Keep to the lines between the one holding "0, .12, bump=.06)" and the one holding "(.66, .24, .03), .4, (2, 12, 12))", inclusive, and write them out exactly.

● **COLLECTED MATERIAL**
----
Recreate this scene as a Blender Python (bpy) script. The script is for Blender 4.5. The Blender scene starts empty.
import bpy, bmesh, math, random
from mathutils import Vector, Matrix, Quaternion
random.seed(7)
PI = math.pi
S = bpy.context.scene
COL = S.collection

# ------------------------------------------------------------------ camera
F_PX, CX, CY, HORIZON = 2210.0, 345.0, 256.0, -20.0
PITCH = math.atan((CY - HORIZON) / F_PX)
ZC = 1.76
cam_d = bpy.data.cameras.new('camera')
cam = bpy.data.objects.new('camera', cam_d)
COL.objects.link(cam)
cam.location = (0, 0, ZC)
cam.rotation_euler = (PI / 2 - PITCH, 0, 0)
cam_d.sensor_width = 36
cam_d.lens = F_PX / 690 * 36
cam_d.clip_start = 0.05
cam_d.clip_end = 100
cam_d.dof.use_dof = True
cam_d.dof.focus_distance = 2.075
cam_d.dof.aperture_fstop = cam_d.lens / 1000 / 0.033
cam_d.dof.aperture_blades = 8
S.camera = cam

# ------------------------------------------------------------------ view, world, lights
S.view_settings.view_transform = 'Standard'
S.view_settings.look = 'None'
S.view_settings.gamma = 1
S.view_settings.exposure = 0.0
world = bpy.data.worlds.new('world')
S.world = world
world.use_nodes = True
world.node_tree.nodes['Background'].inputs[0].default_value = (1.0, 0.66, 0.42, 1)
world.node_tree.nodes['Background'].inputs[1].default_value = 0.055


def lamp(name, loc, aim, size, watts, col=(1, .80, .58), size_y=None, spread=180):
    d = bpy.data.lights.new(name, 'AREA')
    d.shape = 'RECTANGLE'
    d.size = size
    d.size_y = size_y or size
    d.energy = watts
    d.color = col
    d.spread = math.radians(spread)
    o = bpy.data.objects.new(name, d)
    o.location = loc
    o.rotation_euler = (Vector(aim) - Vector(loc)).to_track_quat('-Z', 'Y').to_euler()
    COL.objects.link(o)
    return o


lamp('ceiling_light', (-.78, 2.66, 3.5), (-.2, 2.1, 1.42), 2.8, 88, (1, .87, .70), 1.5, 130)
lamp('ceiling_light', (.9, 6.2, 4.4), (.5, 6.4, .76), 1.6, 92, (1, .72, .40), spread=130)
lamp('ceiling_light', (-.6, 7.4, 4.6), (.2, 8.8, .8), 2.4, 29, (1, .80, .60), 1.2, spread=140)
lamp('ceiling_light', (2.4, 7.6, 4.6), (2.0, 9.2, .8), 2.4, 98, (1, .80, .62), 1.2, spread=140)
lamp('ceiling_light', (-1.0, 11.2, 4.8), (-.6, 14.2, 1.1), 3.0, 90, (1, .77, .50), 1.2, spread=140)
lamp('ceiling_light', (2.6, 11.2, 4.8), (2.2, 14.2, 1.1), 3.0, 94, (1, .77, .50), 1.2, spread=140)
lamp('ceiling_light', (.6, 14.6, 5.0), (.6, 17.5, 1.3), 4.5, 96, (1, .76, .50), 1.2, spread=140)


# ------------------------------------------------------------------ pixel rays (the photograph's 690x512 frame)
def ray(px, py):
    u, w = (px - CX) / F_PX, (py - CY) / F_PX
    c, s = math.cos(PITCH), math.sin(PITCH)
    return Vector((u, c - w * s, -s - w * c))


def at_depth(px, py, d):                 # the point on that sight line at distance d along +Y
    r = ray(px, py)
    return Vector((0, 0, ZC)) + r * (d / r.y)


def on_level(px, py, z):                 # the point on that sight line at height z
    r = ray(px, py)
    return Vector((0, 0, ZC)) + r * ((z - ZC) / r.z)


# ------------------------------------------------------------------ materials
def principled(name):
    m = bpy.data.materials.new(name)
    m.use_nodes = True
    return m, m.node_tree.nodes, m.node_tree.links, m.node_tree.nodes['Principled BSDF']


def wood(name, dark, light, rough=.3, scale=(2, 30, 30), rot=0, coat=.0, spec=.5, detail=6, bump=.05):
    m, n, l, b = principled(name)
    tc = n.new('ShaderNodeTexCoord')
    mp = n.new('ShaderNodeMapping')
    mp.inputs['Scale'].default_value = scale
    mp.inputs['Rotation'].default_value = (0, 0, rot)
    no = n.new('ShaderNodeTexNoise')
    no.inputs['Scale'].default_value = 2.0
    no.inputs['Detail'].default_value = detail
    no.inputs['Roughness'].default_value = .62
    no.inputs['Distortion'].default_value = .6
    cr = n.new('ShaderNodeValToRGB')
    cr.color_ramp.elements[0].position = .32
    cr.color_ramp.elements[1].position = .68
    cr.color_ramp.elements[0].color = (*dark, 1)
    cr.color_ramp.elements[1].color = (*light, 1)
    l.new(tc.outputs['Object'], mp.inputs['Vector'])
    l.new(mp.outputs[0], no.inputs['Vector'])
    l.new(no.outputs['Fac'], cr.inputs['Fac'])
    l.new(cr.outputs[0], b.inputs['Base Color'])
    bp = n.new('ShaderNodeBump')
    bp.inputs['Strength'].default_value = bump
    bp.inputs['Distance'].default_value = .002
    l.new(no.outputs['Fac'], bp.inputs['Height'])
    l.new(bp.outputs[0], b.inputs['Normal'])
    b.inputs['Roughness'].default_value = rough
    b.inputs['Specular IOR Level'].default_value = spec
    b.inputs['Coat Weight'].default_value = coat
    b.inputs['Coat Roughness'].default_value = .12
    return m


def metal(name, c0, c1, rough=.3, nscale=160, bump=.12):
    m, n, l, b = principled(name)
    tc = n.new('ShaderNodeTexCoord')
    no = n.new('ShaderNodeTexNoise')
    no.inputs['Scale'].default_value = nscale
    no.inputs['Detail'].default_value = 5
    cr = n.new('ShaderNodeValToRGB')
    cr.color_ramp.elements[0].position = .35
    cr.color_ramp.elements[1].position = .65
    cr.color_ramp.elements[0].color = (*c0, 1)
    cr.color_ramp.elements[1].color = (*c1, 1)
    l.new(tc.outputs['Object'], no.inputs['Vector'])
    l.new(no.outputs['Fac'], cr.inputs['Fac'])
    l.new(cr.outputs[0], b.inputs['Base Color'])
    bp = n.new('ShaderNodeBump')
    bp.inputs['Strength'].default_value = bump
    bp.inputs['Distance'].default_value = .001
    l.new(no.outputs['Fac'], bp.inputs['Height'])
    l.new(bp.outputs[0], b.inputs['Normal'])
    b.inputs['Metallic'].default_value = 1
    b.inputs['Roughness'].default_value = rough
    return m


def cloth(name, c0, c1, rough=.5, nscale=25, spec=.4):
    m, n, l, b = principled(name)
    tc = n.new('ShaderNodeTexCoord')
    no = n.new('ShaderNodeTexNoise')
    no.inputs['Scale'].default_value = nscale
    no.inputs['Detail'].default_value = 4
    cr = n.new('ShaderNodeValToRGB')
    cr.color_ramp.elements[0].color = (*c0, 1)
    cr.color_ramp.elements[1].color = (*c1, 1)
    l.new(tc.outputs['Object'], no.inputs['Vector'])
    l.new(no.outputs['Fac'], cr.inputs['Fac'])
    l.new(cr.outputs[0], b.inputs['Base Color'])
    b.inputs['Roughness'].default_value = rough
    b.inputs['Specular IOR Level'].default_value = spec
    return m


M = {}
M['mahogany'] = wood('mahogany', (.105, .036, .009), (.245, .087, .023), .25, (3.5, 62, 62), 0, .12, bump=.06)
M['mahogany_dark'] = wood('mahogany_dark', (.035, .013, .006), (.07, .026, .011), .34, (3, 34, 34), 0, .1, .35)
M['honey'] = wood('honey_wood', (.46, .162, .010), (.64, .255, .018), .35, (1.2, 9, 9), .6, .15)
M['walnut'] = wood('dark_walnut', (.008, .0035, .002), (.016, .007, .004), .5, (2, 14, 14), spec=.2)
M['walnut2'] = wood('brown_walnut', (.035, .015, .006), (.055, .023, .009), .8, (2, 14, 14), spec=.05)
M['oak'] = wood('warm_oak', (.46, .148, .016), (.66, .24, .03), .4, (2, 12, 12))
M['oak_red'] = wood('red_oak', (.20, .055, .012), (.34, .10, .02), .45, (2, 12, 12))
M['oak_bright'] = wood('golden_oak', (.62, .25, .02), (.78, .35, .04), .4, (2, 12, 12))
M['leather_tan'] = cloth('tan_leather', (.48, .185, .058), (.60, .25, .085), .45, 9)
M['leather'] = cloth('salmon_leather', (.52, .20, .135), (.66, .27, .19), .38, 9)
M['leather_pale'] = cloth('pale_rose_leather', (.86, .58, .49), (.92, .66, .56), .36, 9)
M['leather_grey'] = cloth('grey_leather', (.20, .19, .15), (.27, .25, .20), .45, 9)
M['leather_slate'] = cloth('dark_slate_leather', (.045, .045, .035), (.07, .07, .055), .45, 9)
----
● **CORRECT ANSWER**
M['mahogany'] = wood('mahogany', (.105, .036, .009), (.245, .087, .023), .25, (3.5, 62, 62), 0, .12, bump=.06)
M['mahogany_dark'] = wood('mahogany_dark', (.035, .013, .006), (.07, .026, .011), .34, (3, 34, 34), 0, .1, .35)
M['honey'] = wood('honey_wood', (.46, .162, .010), (.64, .255, .018), .35, (1.2, 9, 9), .6, .15)
M['walnut'] = wood('dark_walnut', (.008, .0035, .002), (.016, .007, .004), .5, (2, 14, 14), spec=.2)
M['walnut2'] = wood('brown_walnut', (.035, .015, .006), (.055, .023, .009), .8, (2, 14, 14), spec=.05)
M['oak'] = wood('warm_oak', (.46, .148, .016), (.66, .24, .03), .4, (2, 12, 12))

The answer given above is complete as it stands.